July 7, 2020

What’s on my reading list for the week of Aug 20 – 24

I normally go through a book / week but I also have somewhat of a bad habit in starting and stopping books based on what I hear on podcasts, read through articles, hear recommendations from friends, etc. Here are some of the books that I are currently on my reading list and what I’m getting out of the books (or hope to get out of the books) as I read them:

Three Body Problem – Liu Cixin

One of the rare fiction books that I am listening to in audiobook form, it was a book recommended to me by a good friend of mine who is probably as interested in personal development as I am. Although I’m only about a third of the way through, the author’s writing is smart, talks about Chinese history (which I have an interest in learning more about) and promises to expand into a greater science fiction adventure soon (or so I’m told by my friend who gave me a quick summary of some of the more interesting parts of the book). Again, I don’t read a lot of fiction but after a recommendation from Barack Obama, I don’t think I can go wrong.

Principles – Ray Dalio

Ray Dalio is the Founder and former CEO of Bridgewater Associates – one of the largest hedge fund companies in the world. Through his life, he has had many ‘failings’ or life lessons where he has analyzed the situation he was in, the data he had to make the decision and then looked at the outcomes of his decisions. Over time, making many mistakes, he has developed what he calls ‘principles’ to help guide him to make better decisions and get better outcomes. He has compiled it in this book to share with others. I’m not only interested in this to understand how to create better teams at work (at EY and probably at other organizations, people almost exclusively work on teams) but also to understand how to make better decisions because I recognize that if you can make better decisions, you can get better outcomes in life.

Originals – Adam Grant

Adam Grant is an organizational psychologist and I’ve written about him previously as one of the best podcasts that I have listened to (and still listen to). In his book, Originals, he shares different stories, studies and anecdotes about originality, creativity and how companies and individuals can be more ‘original’. Here are a few things that I have learned from the book so far (about halfway through):

  • Entrepreneurs are not risk-takers, in fact, they hedge their risk as much as possible
  • Procrastination can be a great way of generating ideas and having diverse ideas
  • Stable industries are better suited to companies that have cultures that exist of similar people; volatile industries are better suited to companies that have diverse workforces
  • Devil’s advocate is not as good as finding those that are passionate about the opposing view
Happier at Home – Gretchen Rubin

I loved Gretchen Rubin’s Happiness Project and her secrets of adulthood are quotes that I think about all the time:

“By doing a little bit each day, you can get a lot accomplished.”

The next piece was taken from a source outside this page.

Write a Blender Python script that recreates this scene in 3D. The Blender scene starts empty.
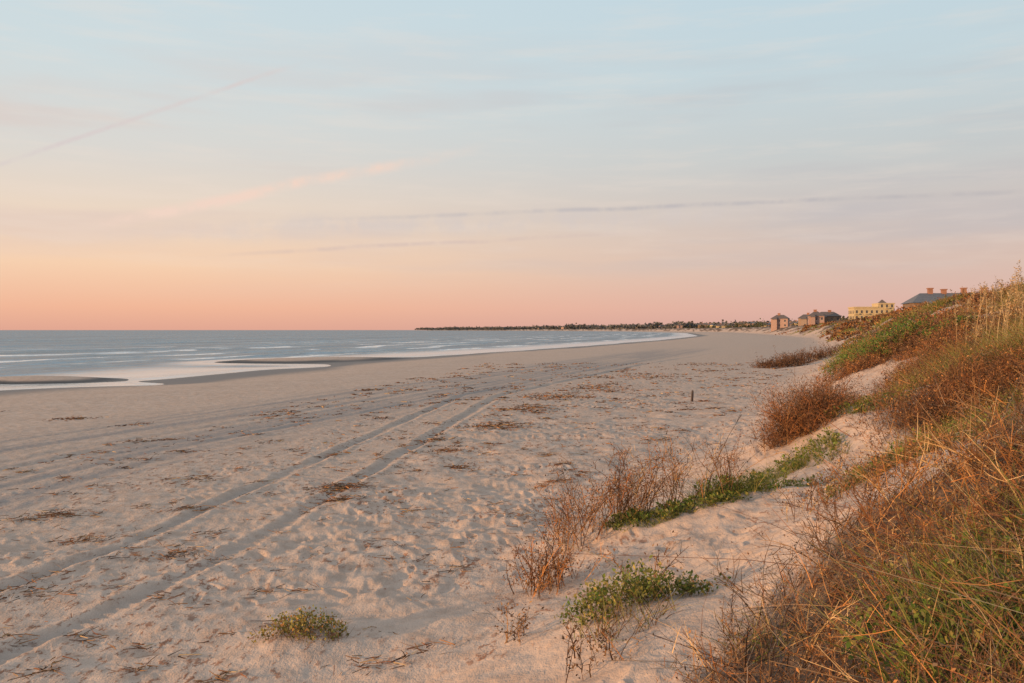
import bpy, math
import numpy as np
from mathutils import Vector
rng=np.random.default_rng(7)
def lin(c):
    return tuple(((v/255)/12.92 if v/255<=.04045 else ((v/255+.055)/1.055)**2.4) for v in c)
# ---------------------------------------------------------------- noise
def hsh(ix,iy,seed):
    h=(ix.astype(np.int64)*374761393+iy.astype(np.int64)*668265263+seed*974634777)&0xffffffff
    h=((h^(h>>13))*1274126177)&0xffffffff
    h=h^(h>>16)
    return h/4294967296.0
def vn(x,y,seed=0):
    ix=np.floor(x);iy=np.floor(y);fx=x-ix;fy=y-iy
    fx=fx*fx*fx*(fx*(fx*6-15)+10);fy=fy*fy*fy*(fy*(fy*6-15)+10)
    a=hsh(ix,iy,seed);b=hsh(ix+1,iy,seed);c=hsh(ix,iy+1,seed);d=hsh(ix+1,iy+1,seed)
    return (a*(1-fx)+b*fx)*(1-fy)+(c*(1-fx)+d*fx)*fy
def fbm(x,y,o=3,seed=0):
    s=0;a=.5;t=0
    for i in range(o):
        s=s+a*vn(x,y,seed+i*17);t+=a;a*=.5
        x,y=x*1.9+y*.6+3.1,y*1.9-x*.6+7.7
    return s/t
def sst(a,b,x):
    t=np.clip((x-a)/(b-a),0,1);return t*t*(3-2*t)
def table(pts,smooth):
    ys=np.array([p[0] for p in pts],float);xs=np.array([p[1] for p in pts],float)
    t=np.linspace(np.arcsinh(ys[0]/10),np.arcsinh(ys[-1]/10),3000)
    v=np.interp(np.sinh(t)*10,ys,xs)
    k=np.exp(-np.linspace(-2.5,2.5,smooth)**2);k/=k.sum()
    vp=np.concatenate([v[0]+(v[1]-v[0])*np.arange(-smooth,0),v,v[-1]+(v[-1]-v[-2])*np.arange(1,smooth+1)])
    v2=np.convolve(vp,k,'same')[smooth:-smooth]
    return lambda Y:np.interp(np.arcsinh(Y/10),t,v2)
toeX=table([(-30000,-2000),(-50,-24),(0,-3.9),(57,18.9),(127,47),(300,106),(500,154),(1000,262),(2000,330),(3000,200),(4000,-50),(6000,-640),(30000,-700)],61)
watX=table([(-30000,-3000),(-50,-62),(0,-46),(40,-34),(51,-30.7),(54.6,-27.4),(63.7,-24.9),(85,-21.2),(122,-9),(170,9.6),(300,52),(510,112),(1000,205),(2000,262),(3000,140),(4000,-100),(5500,-640),(6000,-700),(30000,-760)],41)
SEA=-0.6
rutR=table([(4,-5.0),(7.85,-4.73),(9.04,-4.38),(11.6,-3.75),(15,-3.35),(18.2,-2.93),(23.2,-2.4),(39,-.55),(73,11),(150,42)],160)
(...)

“If you can’t find something, clean up.”

“If you’re not failing, you’re not trying hard enough.”

When I saw Happier at Home at the used book store for $5, I thought – what a steal! I’m digging through the book now interested in hearing how Gretchen created another happiness project for her that focused on her home.

The Compound Effect – Darren Hardy

Small actions every single day can create huge changes over time. I’m not sure if there’s anything more I need to get out of the book but I have the audiobook and listen through it from time to time in case there’s more.

The Happiness Equation – Neil Pasricha

A book that I am re-reading or I guess more correctly, listening to (I think I gave away my only copy out to one of my best friends but I decided to get the audiobook) – this book is such an easy read and it has really great takeaways on being happy, motivation, habits, accomplishing more and re-thinking how you value your time. The book talks about:

  • Starting and doing things to get motivated (rather than the other way around)
  • Seinfeld’s don’t break the chain secret to productivity
  • Understanding that your hourly wage can tell you more about how you are earning than an annual salary

The other thing that I think I am learning from Neil is to be more emotive – it’s a weird thing to learn it from an author that you don’t know personally but I’m listening to Neil’s Three Books podcast and chuckled when I heard him talk about the story of Vishwas Aggrawal – the world’s greatest Uber driver with over 4800 trips and a 4.99 rating – he was in the bar with his friends and when he ordered an Uber and got Vishwas, he told all of his friends and everybody started cheering. It just makes me think that when good things happen, you should share with your friends (whereas in the past, I normally would keep both good and bad things to myself).

Kitchen Confidential – Anthony Bourdain

I miss Tony – I never tasted any of his food but I still feel the impact from his writing and TV shows (No Reservations, The Layover and Parts Unknown). I even got his little known graphic novel, Get Jiro

His writing makes food come alive on the page. It’s the first time I learned about the ortolan and its forbidden nature. It’s what really fueled my interest and love for all Japanese things. Kitchen Confidential put Tony on the map and it never let him go. If you want to learn more about the restaurant business and what chefs do in the kitchen, I can recommend no better book.


What are you reading these days? Do you have book recommendations for me?